- Task description
Begin with the first line of the material and write out each line exactly, ending with the line that contains "d = ray(px, py); return CAM + d * ((z". Pictures are not part of the copy.

- Data listing

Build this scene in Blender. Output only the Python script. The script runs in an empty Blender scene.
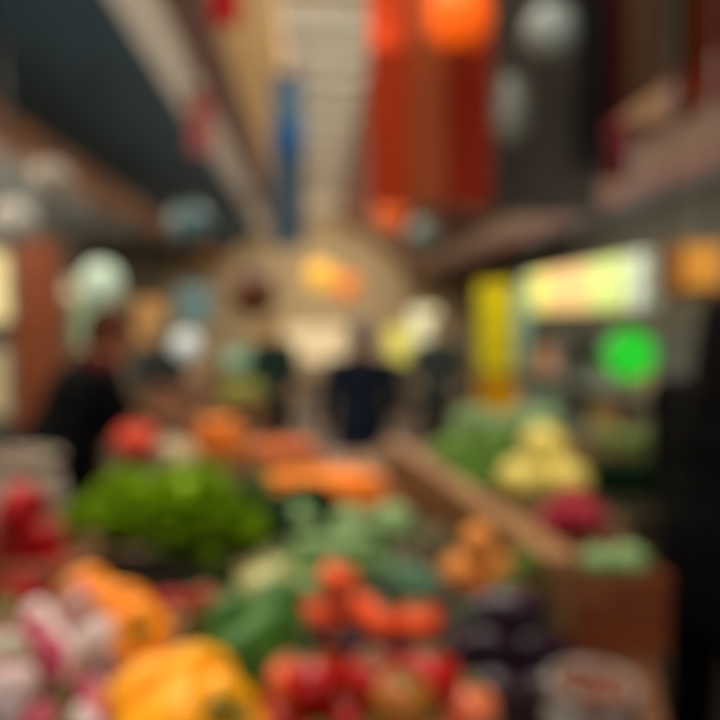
import bpy, bmesh, math, random
from mathutils import Vector, Matrix, Euler, noise
R = math.radians
PI = math.pi
random.seed(7)
C = bpy.context.scene.collection
SC = bpy.context.scene
CUR = [0]

# ------------------------------------------------------------------ camera
FPX = 700.0
CAM = Vector((0, 0, 1.6))
cd = bpy.data.cameras.new('camera'); cam = bpy.data.objects.new('camera', cd); C.objects.link(cam)
cam.location = CAM
cam.rotation_euler = (R(90 - 3.27), 0, R(-3.68))
cd.sensor_width = 36; cd.lens = 35; cd.clip_start = 0.02; cd.clip_end = 200
cd.dof.use_dof = True
cd.dof.focus_distance = 0.12           # the lens is racked to its closest focus: the whole hall is soft
BLUR_PX = 17.0
ap = BLUR_PX * 0.12 / FPX
cd.dof.aperture_fstop = 0.035 / (2 * ap)
SC.camera = cam
RM = Euler(cam.rotation_euler).to_matrix()

def ray(px, py):
    return RM @ Vector(((px - 360) / FPX, (360 - py) / FPX, -1.0))
def at(px, py, Y):
    d = ray(px, py); return CAM + d * (Y / d.y)
def atz(px, py, z):
    d = ray(px, py); return CAM + d * ((z - CAM.z) / d.z)

# ------------------------------------------------------------------ materials
def lin(h):
    h = h.lstrip('#'); v = [int(h[i:i+2], 16) / 255 for i in (0, 2, 4)]
    return tuple(((c / 12.92) if c <= .04045 else ((c + .055) / 1.055) ** 2.4) for c in v)
MC = {}
def mat(col, rough=.5, var=.18, scale=12., bump=.0, col2=None, metal=0., sheen=0., kind='noise', trans=0., emit=0., sss=0., coat=0.):
    key = (col, rough, var, scale, bump, col2, metal, kind, trans, emit, sheen, sss, coat)
    if key in MC: return MC[key]
    m = bpy.data.materials.new('mat_' + col.strip('#')); m.use_nodes = True
    nt = m.node_tree; n = nt.nodes; L = nt.links
    b = n['Principled BSDF']
    c1 = lin(col)
    c2 = lin(col2) if col2 else tuple(max(0, c * (1 - var * 1.6)) for c in c1)
    tc = n.new('ShaderNodeTexCoord'); mp = n.new('ShaderNodeMapping'); L.new(tc.outputs['Object'], mp.inputs[0])
    if kind == 'wood':
        mp.inputs['Scale'].default_value = (1.2, 9, 9)
    if kind == 'wave':
        t = n.new('ShaderNodeTexWave'); t.inputs['Scale'].default_value = scale; t.inputs['Distortion'].default_value = 1.5
        fac = t.outputs['Fac']
    elif kind == 'voronoi':
        t = n.new('ShaderNodeTexVoronoi'); t.inputs['Scale'].default_value = scale; fac = t.outputs['Distance']
    else:
        t = n.new('ShaderNodeTexNoise'); t.inputs['Scale'].default_value = scale; t.inputs['Detail'].default_value = 4
        fac = t.outputs['Fac']
    L.new(mp.outputs[0], t.inputs['Vector'])
    r = n.new('ShaderNodeValToRGB'); L.new(fac, r.inputs[0])
    r.color_ramp.elements[0].position = .3; r.color_ramp.elements[1].position = .7
    r.color_ramp.elements[0].color = (*c2, 1); r.color_ramp.elements[1].color = (*c1, 1)
    L.new(r.outputs[0], b.inputs['Base Color'])
    b.inputs['Roughness'].default_value = rough; b.inputs['Metallic'].default_value = metal
    if not metal: b.inputs['Specular IOR Level'].default_value = .3
    if coat: b.inputs['Coat Weight'].default_value = coat
    if sheen: b.inputs['Sheen Weight'].default_value = sheen
    if sss:
        b.inputs['Subsurface Weight'].default_value = sss; b.inputs['Subsurface Scale'].default_value = .01
    if emit:
        b.inputs['Emission Color'].default_value = (*c1, 1); b.inputs['Emission Strength'].default_value = emit
    if bump:
        bp = n.new('ShaderNodeBump'); bp.inputs['Strength'].default_value = bump; bp.inputs['Distance'].default_value = .01
        L.new(fac, bp.inputs['Height']); L.new(bp.outputs[0], b.inputs['Normal'])
    if trans:
        tr = n.new('ShaderNodeBsdfTranslucent'); tr.inputs[0].default_value = (*c1, 1)
        mx = n.new('ShaderNodeMixShader'); mx.inputs[0].default_value = trans
        L.new(b.outputs[0], mx.inputs[1]); L.new(tr.outputs[0], mx.inputs[2])
        L.new(mx.outputs[0], n['Material Output'].inputs[0])
    MC[key] = m
    return m
def wood(col, rough=.6): return mat(col, rough, .25, 3, .2, kind='wood')
def veg(col, col2=None, rough=.3):
    m = mat(col, rough+.15, .15, 18, .05, col2=col2); m.node_tree.nodes['Principled BSDF'].inputs['Specular IOR Level'].default_value = .3; return m
def leafm(col, col2): return mat(col, .5, .2, 22, .25, col2=col2, trans=.3)
def cloth(col):
    m = mat(col, .96, .15, 30, .2); m.node_tree.nodes['Principled BSDF'].inputs['Specular IOR Level'].default_value = .1; return m
def glow(col, e): return mat(col, .5, .03, 5, emit=e)

# ------------------------------------------------------------------ object helpers
def obj(name, bm, m, parent=None, smooth=False, loc=None):
    me = bpy.data.meshes.new(name)
    if isinstance(bm, bpy.types.Mesh): me = bm
    else:
        bmesh.ops.recalc_face_normals(bm, faces=bm.faces)
        bm.to_mesh(me); bm.free()
    ms = m if isinstance(m, (list, tuple)) else [m]
    if len(me.materials) == 0:
        for k in ms: me.materials.append(k)
    if smooth:
        for p in me.polygons: p.use_smooth = True
    o = bpy.data.objects.new(name, me); C.objects.link(o)
    if parent: o.parent = parent
    if loc is not None: o.location = loc
    return o
def thing(name, label, cat, loc=(0, 0, 0), rot=(0, 0, 0), group=None):
    o = bpy.data.objects.new(name, None); C.objects.link(o)
    o.empty_display_size = .05
    o.location = loc; o.rotation_euler = rot
    return tag(o, label, cat, group)
def tag(o, label, cat, group=None):
    o['label'] = label; o['category'] = cat
    if group: o['group'] = group
    return o
def struct(name, bm, m, **k):
    o = obj(name, bm, m, **k); o['kind'] = 'structure'; return o
def copy_tree(o, parent=None, **kw):
    c = o.copy(); C.objects.link(c)
    if parent: c.parent = parent
    for ch in [x for x in o.children]: copy_tree(ch, c)
    return c
def B(): return bmesh.new()
def box(bm, x0, x1, y0, y1, z0, z1, M=None, bev=0.):
    r = bmesh.ops.create_cube(bm, size=1)
    vs = r['verts']
    mt = Matrix.Translation(((x0+x1)/2, (y0+y1)/2, (z0+z1)/2)) @ Matrix.Diagonal((x1-x0, y1-y0, z1-z0, 1))
    if M: mt = M @ mt
    bmesh.ops.transform(bm, matrix=mt, verts=vs)
    if bev:
        es = list({e for v in vs for e in v.link_edges})
        bmesh.ops.bevel(bm, geom=es, offset=bev, segments=2, affect='EDGES')
    return bm
def bar(bm, a, b, w, h):
    """box beam from a to b"""
    a = Vector(a); b = Vector(b); d = b - a; L = d.length
    q = d.to_track_quat('Y', 'Z').to_matrix().to_4x4()
    return box(bm, -w/2, w/2, 0, L, -h/2, h/2, Matrix.Translation(a) @ q)
def ball(bm, c, r, u=20, v=14, M=None):
    if not hasattr(r, '__len__'): r = (r, r, r)
    res = bmesh.ops.create_uvsphere(bm, u_segments=u, v_segments=v, radius=1)
    mt = Matrix.Translation(c) @ (M if M else Matrix.Identity(4)) @ Matrix.Diagonal((*r, 1))
    bmesh.ops.transform(bm, matrix=mt, verts=res['verts']); return res['verts']
def tube(bm, pts, rads, seg=10, cap=True):
    pts = [Vector(p) for p in pts]
    if not hasattr(rads, '__len__'): rads = [rads] * len(pts)
    rings = []
    prev = None
    for i, p in enumerate(pts):
        d = (pts[min(i+1, len(pts)-1)] - pts[max(i-1, 0)]).normalized()
        if prev is None:
            ref = Vector((0, 0, 1)) if abs(d.z) < .9 else Vector((1, 0, 0))
            u = d.cross(ref).normalized()
        else:
            u = (prev - d * prev.dot(d)).normalized()
        prev = u; w = d.cross(u)
        rings.append([bm.verts.new(p + (u * math.cos(a) + w * math.sin(a)) * rads[i]) for a in [2*PI*k/seg for k in range(seg)]])
    for i in range(len(rings)-1):
        for k in range(seg):
            bm.faces.new((rings[i][k], rings[i][(k+1) % seg], rings[i+1][(k+1) % seg], rings[i+1][k]))
    if cap:
        bm.faces.new(rings[0][::-1]); bm.faces.new(rings[-1])
    return bm
def capsule(bm, a, b, ra, rb, seg=12):
    a = Vector(a); b = Vector(b); d = b - a
    if d.length < 1e-5: ball(bm, a, max(ra, rb), 12, 8); return
    d.normalize(); pts = []; rd = []
    for t in (-.98, -.8, -.5, 0): pts.append(a + d * ra * t); rd.append(ra * math.sqrt(max(.02, 1 - t*t)))
    for t in (0, .5, .8, .98): pts.append(b + d * rb * t); rd.append(rb * math.sqrt(max(.02, 1 - t*t)))
    tube(bm, pts, rd, seg)
def lathe(bm, prof, seg=24, f=None):
    """prof (r,z) list; f(angle, i) radial factor"""
    rings = []
    for i, (r, z) in enumerate(prof):
        if r < 1e-5: rings.append([bm.verts.new((0, 0, z))]); continue
        rr = []
        for k in range(seg):
            a = 2*PI*k/seg; q = f(a, i/(len(prof)-1)) if f else 1
            rr.append(bm.verts.new((r*q*math.cos(a), r*q*math.sin(a), z)))
        rings.append(rr)
    for i in range(len(rings)-1):
        A, D = rings[i], rings[i+1]
        for k in range(seg):
            k2 = (k+1) % seg
            if len(A) == 1 and len(D) == 1: continue
            if len(A) == 1: bm.faces.new((A[0], D[k2], D[k]))
            elif len(D) == 1: bm.faces.new((A[k], A[k2], D[0]))
            else: bm.faces.new((A[k], A[k2], D[k2], D[k]))
    return bm
def sheet(bm, f, nu, nv, th=0.):
    g = [[bm.verts.new(f(i/nu, j/nv)) for j in range(nv+1)] for i in range(nu+1)]
    for i in range(nu):
        for j in range(nv):
            bm.faces.new((g[i][j], g[i+1][j], g[i+1][j+1], g[i][j+1]))
    if th:
        bmesh.ops.solidify(bm, geom=list(bm.faces), thickness=th)
    return bm
def place(o, p, rz=0., rx=0., ry=0., s=1.):
    o.location = p; o.rotation_euler = (rx, ry, rz); o.scale = (s, s, s); return o

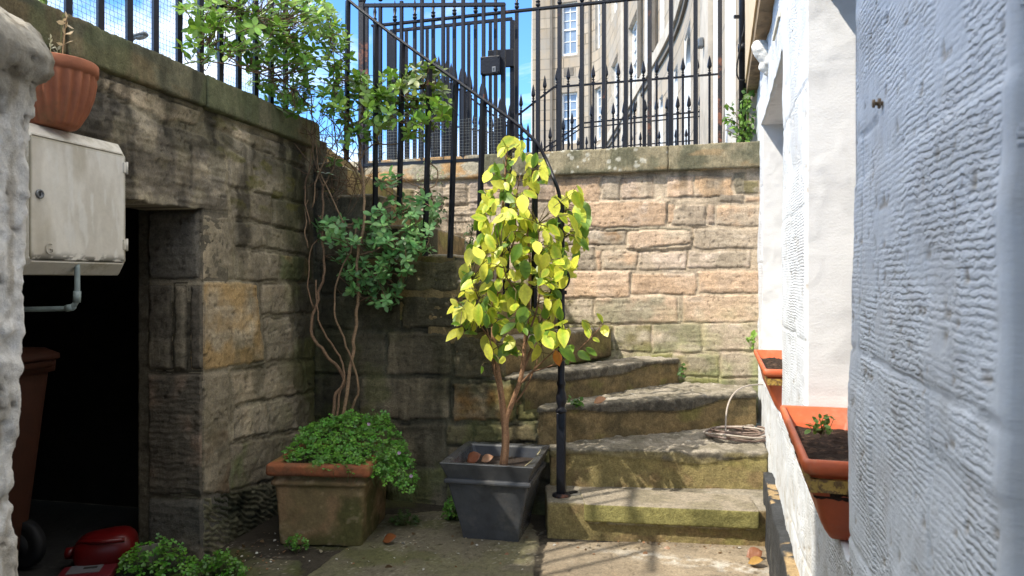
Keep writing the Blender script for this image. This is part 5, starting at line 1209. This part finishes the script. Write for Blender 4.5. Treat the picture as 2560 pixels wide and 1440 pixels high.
# ---- dried stalks in the half pot, small plants in the masonry
def stalks(name, label, cat, items, seed, mat='leaf', root_loc=None, group=None):
    root = thing(name, root_loc, label, cat, group); sm = MB(); lf = Leaves(); pr2 = leaf_proto(.22, 0, 2, .1, .2)
    for pts, r, c, nl, L_, cc in items:
        P_ = smoothpts(np.array([at(*q) for q in pts]), 4); sm.tube(P_, np.linspace(r, r * .5, len(P_)), 5, c)
        for i in range(nl):
            q = P_[int(RNG.integers(len(P_) // 3, len(P_)))]; lf.leaf(pr2, q, unit(rnd() * .6 + (0, 0, .8)), rnd(), L_ * RNG.uniform(.6, 1.2), cc)
    sm.build('stalks', M['bark'], root)
    if lf.n: lf.build('leaves', M['leaf'], root)
stalks('dried_plant', 'dry pale seed stalks and sparse weeds growing in the ribbed pot', 'plant', [
    ([(155, 150, 2.2), (160, 100, 2.2), (166, 45, 2.2)], .0022, (.42, .27, .15), 10, .030, (.52, .40, .24)), ([(150, 150, 2.2), (153, 90, 2.21), (156, 40, 2.21)], .0012, (.16, .18, .07), 2, .02, (.2, .22, .08)),
    ([(128, 138, 2.2), (126, 115, 2.2), (128, 90, 2.2)], .0014, (.38, .36, .2), 8, .016, (.50, .48, .34)), ([(142, 142, 2.2), (144, 125, 2.2)], .0012, (.3, .3, .15), 5, .016, (.5, .48, .36)), ([(178, 152, 2.2), (174, 120, 2.2)], .001, (.14, .17, .07), 4, .012, (.16, .2, .08))], 1, root_loc=tuple(at(150, 150, 2.2)))
def tuft(label, px, py, Y, n, rx, ry, sp, L_, tone, w=.2, drop=.4):
    root = thing('wall_plant', tuple(at(px, py, Y)), label, 'plant', 'plants rooted in the masonry'); lf = Leaves(); sm = MB(); pq = leaf_proto(w, 0, 2, .1, .25); b0 = at(px, py, Y + .02)
    for i in range(n):
        a, r = RNG.uniform(0, 6.283), math.sqrt(RNG.random()); q = at(px + rx * r * math.cos(a), py + ry * r * math.sin(a), Y + RNG.normal() * sp)
        lf.leaf(pq, q, unit(rnd() * .7 + np.array([0, -.4, -drop])), unit(rnd() * .5 + (0, -.6, .8)), L_ * RNG.uniform(.6, 1.2), np.array(tone) * RNG.uniform(.6, 1.3))
        if i % 5 == 0: sm.tube([b0, (b0 + q) / 2 + rnd() * .01, q], .0012, 4, (.12, .11, .05))
    lf.build('foliage', M['leaf'], root); sm.build('stalks', M['bark'], root)
tuft('ferny dark green tuft hanging on the back wall left of the camellia', 1078, 525, 4.95, 170, 36, 55, .05, .040, (.045, .085, .025))
tuft('small green tuft at the step edge behind the stair bars', 1178, 585, 4.7, 60, 24, 30, .04, .032, (.06, .11, .03))
tuft('weeds growing on the stair edge under the railing bars', 1165, 648, 4.2, 36, 30, 10, .05, .03, (.06, .12, .03))
tuft('pale trailing weed hanging from the coping below the iron gate', 1075, 440, 5.05, 80, 40, 40, .04, .022, (.28, .33, .17))
tuft('low weed in the corner of the third step by the newel', 1435, 1010, 3.90, 26, 18, 16, .02, .034, (.08, .18, .03), .35)
tuft('small weed at the back of the fourth step by the rubble wall', 1706, 925, 4.55, 22, 12, 18, .02, .03, (.07, .15, .03), .3)
root = thing('creeper', tuple(at(1860, 350, 4.95)), 'bright green creeper growing on the coping against the black downpipe', 'plant'); lf = Leaves(); sm = MB(); pq = leaf_proto(.26, 0, 3, .1, .25)
for cx, cy, rx, ry, n in ((1866, 290, 18, 55, 110), (1872, 240, 12, 25, 30), (1862, 340, 20, 14, 40), (1840, 300, 16, 30, 22), (1822, 262, 14, 8, 7), (1818, 298, 12, 8, 6), (1826, 330, 14, 10, 9)):
    for i in range(n):
        a, r = RNG.uniform(0, 6.283), math.sqrt(RNG.random()); q = at(cx + rx * r * math.cos(a), cy + ry * r * math.sin(a), 4.92 + RNG.normal() * .05)
        lf.leaf(pq, q, unit(rnd() * .7 + (-.2, -.3, -.5)), unit(rnd() * .5 + (-.3, -.5, .8)), RNG.uniform(.03, .055), np.array((.13, .25, .04)) * RNG.uniform(.5, 1.4))
for pts in (((1866, 350), (1850, 300), (1815, 258)), ((1866, 345), (1845, 310), (1812, 296)), ((1866, 350), (1842, 338), (1815, 325)), ((1868, 352), (1872, 290), (1868, 225))): sm.tube(smoothpts(np.array([at(*q, 4.92) for q in pts]), 4), .0028, 5, (.2, .13, .06))
lf.build('foliage', M['leaf'], root); sm.build('stalks', M['bark'], root)
tuft('sprig of light green leaves on the railing top at the far upper left', 95, 3, 2.75, 26, 22, 12, .04, .035, (.16, .25, .04), .35)

# ---- fallen leaves and crumbs
FL = leaf_proto(.42, 0, 4, .5, -.35)
def fallen(label, px, py, z, L_, c, d, nrm):
    t = (z - H) / ((HY - py) / F); p = at(px, py, t); lf = Leaves(); lf.leaf(FL, p - np.array(d) * L_ * .5 + (0, 0, .004), d, nrm, L_, np.array(c) * 1.2, c)
    me = lf.build('fallen_leaf', M['leaf'], loc=p); so = me.modifiers.new('thick', 'SOLIDIFY'); so.thickness = .0008
    tag(me, label, 'leaf', 'dead leaves lying about')
fallen('reddish curled dead leaf on the flagstones near the black plinth', 1884, 1390, .012, .070, (.30, .13, .07), (1, .3, .1), (.1, -.75, .65))
fallen('ochre dead leaf on the flagstones, just in front of a reddish one', 1890, 1412, .010, .062, (.42, .25, .07), (1, -.25, .05), (0, -.35, 1))
fallen('tan curled leaf on the tread of the third step', 1500, 1008, .545, .066, (.45, .22, .10), (1, .1, .1), (0, -.5, .9))
fallen('small brown leaf on the floor between the two planters', 975, 1354, .010, .065, (.26, .09, .03), (1, .15, .1), (0, -.5, .9))
fallen('crumpled russet leaf lying on the soil inside the charcoal planter', 1186, 1150, .322, .075, (.28, .10, .05), (.95, .1, .3), (0, -.8, .7))
fallen('paler brown leaf on the soil of the charcoal planter beside the trunk', 1218, 1153, .322, .06, (.36, .2, .12), (.95, .25, .1), (0, -.6, .8))
cr = MB(); qb = leaf_proto(.3, 0, 2, .2, .2)
lf = Leaves()
for i in range(300):
    if i < 150: x, y = RNG.uniform(-1.2, .1), RNG.uniform(3.05, 3.5)
    elif i < 230: x, y = RNG.uniform(.15, 1.15), RNG.normal() * .05 + 3.32
    elif i < 320: x = RNG.uniform(-1.35, -1.0); y = RNG.uniform(3.0, 3.35)
    else: x, y = RNG.uniform(.1, 1.1), RNG.uniform(3.02, 3.3)
    if x < LWx(y) + .02: continue
    c = [(.55, .53, .48), (.30, .16, .08), (.16, .10, .05), (.42, .36, .25)][int(RNG.integers(0, 4))]
    lf.leaf(qb, np.array([x, y, .006]), unit((RNG.normal(), RNG.normal(), .05)), unit(rnd() * .4 + (0, 0, 1)), RNG.uniform(.006, .018) if i % 9 else RNG.uniform(.02, .035), c)
tag(lf.build('leaf_litter', M['leaf']), 'crumbs of dead leaf and flaked paint scattered over the flagstones', 'litter', kind='stuff')
tw = MB()
for a, b in (((1205, 1352), (1100, 1318)), ((1060, 1318), (1098, 1320)), ((1355, 1118), (1318, 1160)), ((1345, 1110), (1290, 1158))):
    pass
mb = MB(); mb.tube(smoothpts([np.array([.135, 3.56, .375]), np.array([.10, 3.50, .352]), np.array([.06, 3.44, .335])], 3), .0022, 5); mb.tube([np.array([.14, 3.58, .38]), np.array([.075, 3.46, .33])], .0016, 5)
tag(mb.build('dry_stalk', pmat('straw', (.38, .34, .2), .8, .2), loc=(.1, 3.5, .35)), 'two dry straw stalks lying across the right corner of the charcoal planter', 'stalk')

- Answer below
Build this scene in Blender. Output only the Python script. The script runs in an empty Blender scene.
import bpy, bmesh, math, random
from mathutils import Vector, Matrix, Euler, noise
R = math.radians
PI = math.pi
random.seed(7)
C = bpy.context.scene.collection
SC = bpy.context.scene
CUR = [0]

# ------------------------------------------------------------------ camera
FPX = 700.0
CAM = Vector((0, 0, 1.6))
cd = bpy.data.cameras.new('camera'); cam = bpy.data.objects.new('camera', cd); C.objects.link(cam)
cam.location = CAM
cam.rotation_euler = (R(90 - 3.27), 0, R(-3.68))
cd.sensor_width = 36; cd.lens = 35; cd.clip_start = 0.02; cd.clip_end = 200
cd.dof.use_dof = True
cd.dof.focus_distance = 0.12           # the lens is racked to its closest focus: the whole hall is soft
BLUR_PX = 17.0
ap = BLUR_PX * 0.12 / FPX
cd.dof.aperture_fstop = 0.035 / (2 * ap)
SC.camera = cam
RM = Euler(cam.rotation_euler).to_matrix()

def ray(px, py):
    return RM @ Vector(((px - 360) / FPX, (360 - py) / FPX, -1.0))
def at(px, py, Y):
    d = ray(px, py); return CAM + d * (Y / d.y)
def atz(px, py, z):
    d = ray(px, py); return CAM + d * ((z - CAM.z) / d.z)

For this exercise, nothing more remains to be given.